The opening in the registration rule, he added, is “an invitation to Wall Street to exploit the gaps and evade the rules and expose U.S. taxpayers to pretty serious risks of U.S. bailouts.”

The S.E.C.’s general counsel, Anne K. Small, maintained that the agency did not have the legal authority to regulate subsidiaries that lacked explicit legal guarantees. “We have considered the questions of authority carefully,” Ms. Small said during the meeting on Wednesday.

Whenever it writes a rule that affects Wall Street, the S.E.C. has to consider the threat of litigation. The C.F.T.C., after adopting its own derivatives rules last year, was sued by three industry groups that contended the agency had failed to evaluate the effect of the rules on Wall Street. The S.E.C. is keeping a close eye on that lawsuit, which has yet to be resolved.

Ms. White said the derivatives rule had been “substantially strengthened” from the original proposal. Among the changes, banks now need to register their guaranteed subsidiaries even if the subsidiaries are doing only foreign trades. In addition, the rule said that a “guarantee” included any legally enforceable right of recourse, whether written or oral.
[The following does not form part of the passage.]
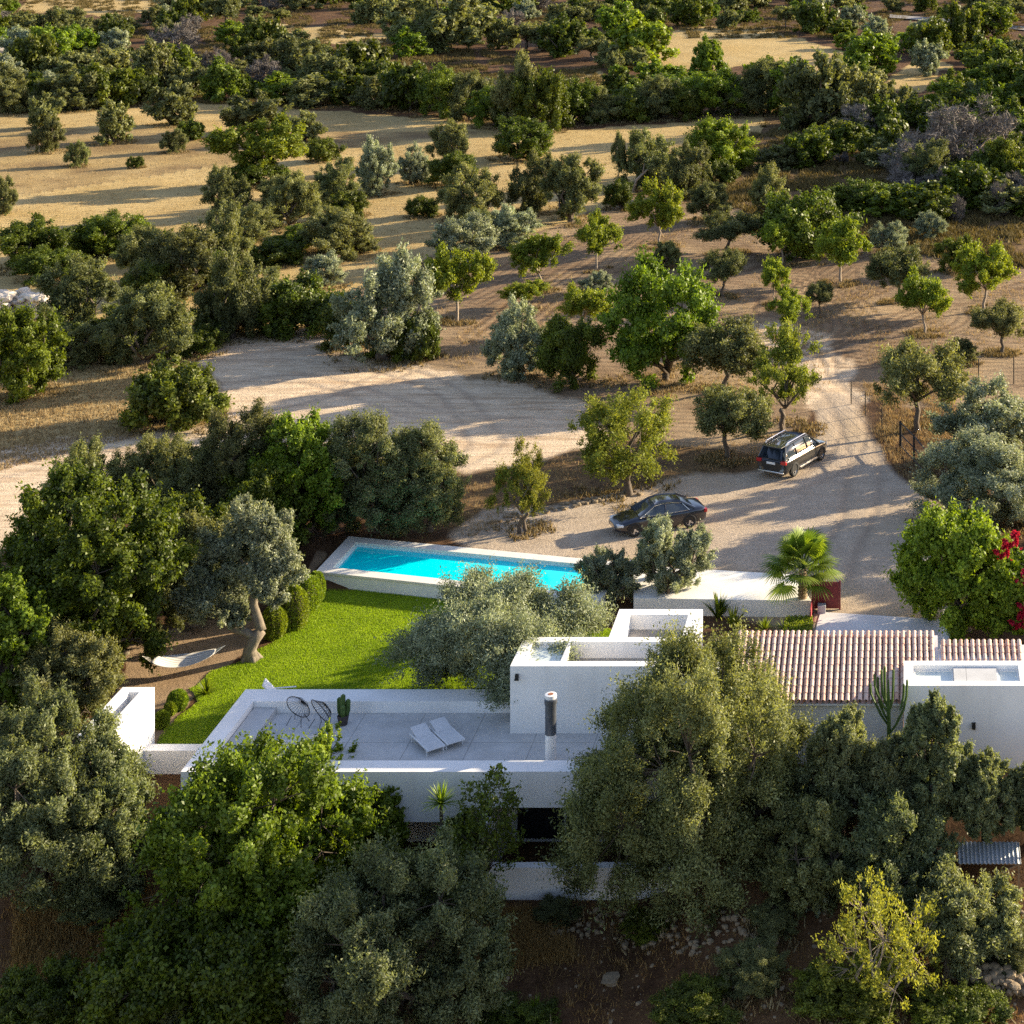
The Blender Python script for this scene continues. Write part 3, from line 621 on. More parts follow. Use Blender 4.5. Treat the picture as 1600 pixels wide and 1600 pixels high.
# ------------------------------------------------------------------ furniture on the terrace and lawn
def lounger(x, y, rz, label):
    t = thing('sun_lounger', label, 'sun lounger', (x, y, 0), rz, 'loungers on the terrace')
    mb = MB(); mb.box(-.33, .33, -.95, .25, .27, .30); mb.build('seat', M['mesh_fab'], t)
    a = math.radians(15); c = Vector((0, .25, .285)); d = Vector((0, math.cos(a), math.sin(a))) * .4
    MB().obox(c + d * 1.02, (.33, 0, 0), d, Vector((0, -math.sin(a), math.cos(a))) * .015).build('backrest', M['mesh_fab'], t)
    mb = MB()
    for s in (-1, 1): mb.box(s * .36 - .025, s * .36 + .025, -.97, .99, .24, .295)
    mb.box(-.335, .335, -.97, -.953, .25, .29); mb.build('frame', M['white_p'], t)
    for sx in (-1, 1):
        for yy in (-.8, .75): MB().box(sx * .36 - .02, sx * .36 + .02, yy - .02, yy + .02, 0, .24).build('leg', M['white_p'], t)
    MB().box(-.3, .3, .6, .63, .25, .37).build('prop', M['white_p'], t); t.scale = (.9, .86, .9)
    return t
x, y = W(683, 1161); lounger(x - .30, y - .24, math.radians(38), 'left one of two white sun loungers side by side on the terrace')
lounger(x + .30, y + .24, math.radians(38), 'right one of two white sun loungers, the one nearer the flue')
def wire_chair(x, y, rz, label):
    t = thing('wire_chair', label, 'chair', (x, y, 0), rz, 'round wire chairs on the terrace')
    tilt = math.radians(28); R_ = .46; c = Vector((0, 0, .62)); ax = Vector((1, 0, 0)); up = Vector((0, math.sin(tilt), math.cos(tilt))); nrm = ax.cross(up)
    pts = [c + ax * math.cos(a) * R_ + up * math.sin(a) * .58 for a in [2 * math.pi * i / 28 for i in range(29)]]
    MB().tube(pts, .016, 6, False).build('hoop', M['darkmetal'], t)
    mb = MB()
    for i in range(26):
        a = 2 * math.pi * i / 26; p0 = c + ax * math.cos(a) * R_ + up * math.sin(a) * .58; p2 = c - up * .16 + nrm * .30; p1 = (p0 + p2) / 2 + nrm * .10
        mb.tube([p0, p1, p2], .007, 4, False)
    mb.build('cords', M['black'], t)
    for s in (-1, 1):
        for yy in (-.25, .3): MB().tube([(s * .2, yy * .4, .32), (s * .32, yy, 0)], .012, 6).build('leg', M['darkmetal'], t)
x, y = W(466, 1130); wire_chair(x, y, math.radians(165), 'round black wire chair nearer the left parapet')
x, y = W(501, 1137); wire_chair(x, y, math.radians(140), 'round black wire chair between its twin and the potted cactus')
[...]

“The approach we take in these final rules addresses the potential risks posed by those operations to the extent feasible under our statutory authority,” Ms. White said.

Even Mr. Aguilar and Ms. Stein, who expressed the most forceful criticisms among the S.E.C.’s five commissioners, ultimately chose to support the rule, calling it a “step forward.”

“We have spent hundreds of hours poring over alternatives,” Ms. Stein said. “While I’m disappointed the final product does not address my key concerns, I also think we need to get this one done and move on to the next rule.”